Closure in python. Can I make closure on local context of function?

Question

In javascript I can write function with closure like this

function getUniqueIDfunction() { 
    var id = 0;                          
    return function() { return id++; }; 
};

And then use it

uniqueID = getUniqueIDfunction();
uniqueID(); //return 0
uniqueID(); //return 1
...

Can I perform the same in Python (if it depends with different version let me know) ?

def getUniqueIDfunction():
    x = -1
    def foo():
        #And I know that it doesn't work with row bellow and without it    
        #global x  
        x += 1
        return x
    return foo

It's just a sample. I want know about closure in Python.

Answer 1

Python 3 introduced this kind of scoping behavior with PEP 3104 and the nonlocal statement:

>>> def uniqueId ():
        x = -1
        def inner ():
            nonlocal x
            x += 1
            return x
        return inner

>>> f = uniqueId()
>>> f()
0
>>> f()
1
>>> f()
2

Other than that, in previous versions, closures do exist, but you have only a read-only access. So changing x will not work. What you can do however is use a mutable object, like a list, and change that one:

>>> def uniqueId ():
        x = [-1]
        def inner ():
            x[0] += 1
            return x[0]
        return inner

>>> f = uniqueId()
>>> f()
0
>>> f()
1

As you can make any kind of object callable, you can also do something more fancy by defining your own type that has a __call__ method:

>>> class UniqueId:
        def __init__ (self):
            self.x = -1
        def __call__ (self):
            self.x += 1
            return self.x

>>> f = UniqueId()
>>> f()
0
>>> f()
1

Answer 2

If all you want is a unique ID, just use the following:

def uniqueID():
    x = 0
    while True:
        yield x  
        x += 1

id = next(uniqueID)

You can rewrite this with a closure (as poke mentions in his answer ), if you wish to:

def getUniqueIDfunction():
    x = -1
    def uniqueID():
        nonlocal x
        x += 1
        return x
    return uniqueID

uniqueID = getUniqueIDfunction()
id = uniqueID()

This has the caveat that it only works in Python 3+. For Python 2, you can simulate this behavior by attaching the value x to a class.

Answer 3

This works, but doesn't do exactly what you want:

def getUniqueIDfunction():
    x = -1
    def foo(x=x):
        x += 1
        return x
    return foo
f() # returns 0
f() # returns 0 again!

Because the integer datatype is immutable.

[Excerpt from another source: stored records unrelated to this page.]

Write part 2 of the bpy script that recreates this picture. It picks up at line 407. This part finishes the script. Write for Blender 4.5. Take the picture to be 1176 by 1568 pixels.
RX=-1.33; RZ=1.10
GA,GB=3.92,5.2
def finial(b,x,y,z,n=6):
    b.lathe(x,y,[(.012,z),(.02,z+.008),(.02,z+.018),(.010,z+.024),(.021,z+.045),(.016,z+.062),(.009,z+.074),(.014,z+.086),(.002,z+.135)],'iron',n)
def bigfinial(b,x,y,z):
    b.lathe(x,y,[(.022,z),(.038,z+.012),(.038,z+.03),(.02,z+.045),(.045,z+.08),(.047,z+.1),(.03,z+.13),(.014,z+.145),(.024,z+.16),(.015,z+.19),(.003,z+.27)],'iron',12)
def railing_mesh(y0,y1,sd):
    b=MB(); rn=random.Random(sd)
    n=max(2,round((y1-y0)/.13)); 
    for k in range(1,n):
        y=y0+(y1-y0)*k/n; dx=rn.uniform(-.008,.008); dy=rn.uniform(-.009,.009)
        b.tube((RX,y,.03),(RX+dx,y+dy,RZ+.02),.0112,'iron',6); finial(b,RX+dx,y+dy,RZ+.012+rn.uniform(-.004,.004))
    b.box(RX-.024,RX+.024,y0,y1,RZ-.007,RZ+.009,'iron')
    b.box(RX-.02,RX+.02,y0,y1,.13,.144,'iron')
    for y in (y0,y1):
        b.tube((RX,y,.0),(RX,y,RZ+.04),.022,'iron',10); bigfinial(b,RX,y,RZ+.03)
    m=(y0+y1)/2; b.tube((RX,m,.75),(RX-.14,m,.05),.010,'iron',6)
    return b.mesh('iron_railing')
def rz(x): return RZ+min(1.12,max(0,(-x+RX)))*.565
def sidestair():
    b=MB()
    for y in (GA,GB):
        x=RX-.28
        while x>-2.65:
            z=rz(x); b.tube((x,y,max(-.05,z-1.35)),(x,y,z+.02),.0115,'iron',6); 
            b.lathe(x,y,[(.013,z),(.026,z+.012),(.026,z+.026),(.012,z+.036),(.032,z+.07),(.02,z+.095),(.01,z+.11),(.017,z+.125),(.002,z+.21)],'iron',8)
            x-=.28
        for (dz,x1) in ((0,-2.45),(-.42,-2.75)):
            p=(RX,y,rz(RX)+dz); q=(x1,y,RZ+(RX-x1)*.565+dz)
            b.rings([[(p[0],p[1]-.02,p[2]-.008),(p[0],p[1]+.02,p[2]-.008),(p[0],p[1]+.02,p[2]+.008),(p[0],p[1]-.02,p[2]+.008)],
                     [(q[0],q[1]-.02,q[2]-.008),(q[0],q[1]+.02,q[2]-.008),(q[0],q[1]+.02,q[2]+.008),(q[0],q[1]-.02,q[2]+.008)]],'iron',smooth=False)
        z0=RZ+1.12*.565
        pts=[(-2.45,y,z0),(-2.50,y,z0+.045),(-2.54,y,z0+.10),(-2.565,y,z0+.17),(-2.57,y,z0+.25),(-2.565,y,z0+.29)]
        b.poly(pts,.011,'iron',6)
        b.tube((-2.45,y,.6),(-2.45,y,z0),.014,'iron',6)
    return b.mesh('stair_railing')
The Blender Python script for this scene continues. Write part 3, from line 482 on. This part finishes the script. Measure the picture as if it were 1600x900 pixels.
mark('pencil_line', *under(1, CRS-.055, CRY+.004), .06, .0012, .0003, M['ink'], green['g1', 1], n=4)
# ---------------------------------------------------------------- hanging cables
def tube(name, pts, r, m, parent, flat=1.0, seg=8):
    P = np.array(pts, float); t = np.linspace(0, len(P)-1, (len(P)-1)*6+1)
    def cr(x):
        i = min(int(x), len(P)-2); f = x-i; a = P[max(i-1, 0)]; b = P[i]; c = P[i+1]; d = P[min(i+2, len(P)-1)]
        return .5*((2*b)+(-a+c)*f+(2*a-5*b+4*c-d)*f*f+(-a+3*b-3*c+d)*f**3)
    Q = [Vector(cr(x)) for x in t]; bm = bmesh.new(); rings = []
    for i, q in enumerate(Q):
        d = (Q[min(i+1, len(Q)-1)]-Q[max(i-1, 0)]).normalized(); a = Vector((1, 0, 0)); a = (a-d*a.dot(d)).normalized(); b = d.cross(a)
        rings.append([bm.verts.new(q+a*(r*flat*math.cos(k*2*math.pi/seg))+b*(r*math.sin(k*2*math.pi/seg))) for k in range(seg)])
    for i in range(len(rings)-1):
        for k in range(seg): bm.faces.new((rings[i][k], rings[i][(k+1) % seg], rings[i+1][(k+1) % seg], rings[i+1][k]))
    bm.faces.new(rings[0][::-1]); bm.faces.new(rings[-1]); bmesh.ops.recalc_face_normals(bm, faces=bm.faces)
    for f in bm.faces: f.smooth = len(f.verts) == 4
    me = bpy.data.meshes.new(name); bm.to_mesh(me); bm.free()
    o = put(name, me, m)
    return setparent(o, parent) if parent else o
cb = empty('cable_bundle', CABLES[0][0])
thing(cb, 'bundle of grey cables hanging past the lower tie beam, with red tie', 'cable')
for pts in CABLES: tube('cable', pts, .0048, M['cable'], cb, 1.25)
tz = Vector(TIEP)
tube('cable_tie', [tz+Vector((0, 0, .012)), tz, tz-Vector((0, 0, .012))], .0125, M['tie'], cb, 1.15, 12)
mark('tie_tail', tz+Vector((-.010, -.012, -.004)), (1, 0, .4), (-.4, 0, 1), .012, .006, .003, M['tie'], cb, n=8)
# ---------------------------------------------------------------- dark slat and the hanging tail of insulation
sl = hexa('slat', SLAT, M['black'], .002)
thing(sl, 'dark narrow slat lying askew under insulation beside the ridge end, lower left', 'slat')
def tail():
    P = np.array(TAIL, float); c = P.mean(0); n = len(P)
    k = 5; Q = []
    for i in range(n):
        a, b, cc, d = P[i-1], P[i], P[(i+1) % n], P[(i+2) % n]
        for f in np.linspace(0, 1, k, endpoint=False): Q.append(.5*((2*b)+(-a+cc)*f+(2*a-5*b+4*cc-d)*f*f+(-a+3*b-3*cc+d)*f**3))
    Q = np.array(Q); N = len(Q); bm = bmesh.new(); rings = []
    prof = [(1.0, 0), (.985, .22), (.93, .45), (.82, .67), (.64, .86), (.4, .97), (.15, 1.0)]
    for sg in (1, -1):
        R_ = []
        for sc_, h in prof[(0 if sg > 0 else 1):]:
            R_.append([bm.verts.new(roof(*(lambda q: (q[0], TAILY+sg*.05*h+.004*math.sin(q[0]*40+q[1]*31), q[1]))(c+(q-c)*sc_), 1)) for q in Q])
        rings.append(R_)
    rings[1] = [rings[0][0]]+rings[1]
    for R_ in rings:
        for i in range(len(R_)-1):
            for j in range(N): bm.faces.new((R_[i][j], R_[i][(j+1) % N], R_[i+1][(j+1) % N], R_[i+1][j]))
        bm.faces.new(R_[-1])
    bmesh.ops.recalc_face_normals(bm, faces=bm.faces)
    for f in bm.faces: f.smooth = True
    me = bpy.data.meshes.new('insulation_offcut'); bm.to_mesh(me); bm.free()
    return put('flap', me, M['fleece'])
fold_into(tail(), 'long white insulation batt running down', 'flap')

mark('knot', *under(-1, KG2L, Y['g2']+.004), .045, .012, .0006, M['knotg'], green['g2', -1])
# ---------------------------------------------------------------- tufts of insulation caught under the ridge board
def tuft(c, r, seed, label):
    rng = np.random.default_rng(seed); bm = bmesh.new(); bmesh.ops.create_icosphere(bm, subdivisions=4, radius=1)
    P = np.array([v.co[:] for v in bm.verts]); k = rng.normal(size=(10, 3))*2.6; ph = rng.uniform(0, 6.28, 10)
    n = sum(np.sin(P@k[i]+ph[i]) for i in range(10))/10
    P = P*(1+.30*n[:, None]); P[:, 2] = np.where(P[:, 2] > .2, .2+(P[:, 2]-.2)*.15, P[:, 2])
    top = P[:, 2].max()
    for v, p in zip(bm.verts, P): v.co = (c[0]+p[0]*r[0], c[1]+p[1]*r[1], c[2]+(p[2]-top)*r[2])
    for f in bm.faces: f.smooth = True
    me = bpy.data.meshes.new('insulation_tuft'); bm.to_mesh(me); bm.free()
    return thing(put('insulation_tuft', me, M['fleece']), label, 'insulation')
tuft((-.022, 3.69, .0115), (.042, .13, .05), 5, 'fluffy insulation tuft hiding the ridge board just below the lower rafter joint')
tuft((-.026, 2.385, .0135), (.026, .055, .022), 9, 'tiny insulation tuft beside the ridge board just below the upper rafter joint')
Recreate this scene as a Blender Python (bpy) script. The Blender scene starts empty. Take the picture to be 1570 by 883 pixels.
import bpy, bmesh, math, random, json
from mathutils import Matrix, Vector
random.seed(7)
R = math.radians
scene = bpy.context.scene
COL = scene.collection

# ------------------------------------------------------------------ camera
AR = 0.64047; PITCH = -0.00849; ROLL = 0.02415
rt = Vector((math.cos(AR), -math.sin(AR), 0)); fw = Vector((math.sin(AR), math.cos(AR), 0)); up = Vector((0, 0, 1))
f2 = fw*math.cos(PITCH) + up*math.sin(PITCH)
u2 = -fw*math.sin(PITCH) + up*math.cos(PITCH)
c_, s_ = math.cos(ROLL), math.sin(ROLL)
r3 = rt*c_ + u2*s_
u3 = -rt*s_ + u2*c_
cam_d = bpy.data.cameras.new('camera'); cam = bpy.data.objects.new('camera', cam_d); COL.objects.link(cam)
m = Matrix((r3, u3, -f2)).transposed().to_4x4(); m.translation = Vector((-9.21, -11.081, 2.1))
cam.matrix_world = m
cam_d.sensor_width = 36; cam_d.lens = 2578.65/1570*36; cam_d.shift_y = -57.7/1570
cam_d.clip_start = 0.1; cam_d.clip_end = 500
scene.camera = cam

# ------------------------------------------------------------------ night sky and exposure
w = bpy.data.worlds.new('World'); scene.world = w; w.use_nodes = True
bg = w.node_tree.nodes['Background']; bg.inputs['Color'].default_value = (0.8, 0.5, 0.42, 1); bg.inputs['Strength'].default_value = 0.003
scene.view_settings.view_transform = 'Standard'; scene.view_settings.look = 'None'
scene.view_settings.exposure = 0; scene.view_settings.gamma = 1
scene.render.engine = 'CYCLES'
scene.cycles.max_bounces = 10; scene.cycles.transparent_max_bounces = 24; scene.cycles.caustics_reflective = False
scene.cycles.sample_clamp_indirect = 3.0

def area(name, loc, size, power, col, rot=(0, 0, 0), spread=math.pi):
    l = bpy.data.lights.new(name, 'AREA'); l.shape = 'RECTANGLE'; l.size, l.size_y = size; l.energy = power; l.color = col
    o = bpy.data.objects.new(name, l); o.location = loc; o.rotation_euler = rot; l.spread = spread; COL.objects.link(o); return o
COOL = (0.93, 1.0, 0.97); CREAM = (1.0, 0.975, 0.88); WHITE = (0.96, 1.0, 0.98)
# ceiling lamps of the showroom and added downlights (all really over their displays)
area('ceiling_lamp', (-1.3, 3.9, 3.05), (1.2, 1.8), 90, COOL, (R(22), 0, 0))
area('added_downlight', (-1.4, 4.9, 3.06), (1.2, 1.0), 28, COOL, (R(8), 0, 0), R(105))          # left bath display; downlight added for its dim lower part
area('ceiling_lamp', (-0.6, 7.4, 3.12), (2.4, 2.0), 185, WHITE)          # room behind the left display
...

If instead you use a mutable datatype:

def counter():
    x = [0]
    def enc():
        x[0] = x[0] + 1
        return x[0]
    return enc
f = counter()
f() # returns 1
f() # returns 2
f() # returns 3

Another more complicated example from my own usage:

def enumerate_dupes_in_column():
    '''
    provides a dict for counting in the namespace and a function for the
    operation, thus avoiding global variable naming
    '''
    countdict = {}
    def countfunction(arg):
        countdict[arg] = countdict.get(arg, 0) + 1
        if countdict[arg] == 1: 
            return arg
        else: 
            return arg + ', ' + str(countdict[arg])
    return countfunction

f = enumerate_dupes_in_column()
f('foo') # returns foo
f('bar') # returns bar
f('foo') # returns foo, 2

Answer 4

If you want to explicitly specify that something is a closure variable, not a local or global, you use the nonlocal statement. So:

def foo():
    nonlocal x  
    x += 1
    return x

In Python 2.x, there is no nonlocal statement. Your best bet is to upgrade to a modern version of the language. If you can't do that, there are ways to fake it, which are explained in the FAQ, and in PEP 3104 (which introduced nonlocal ).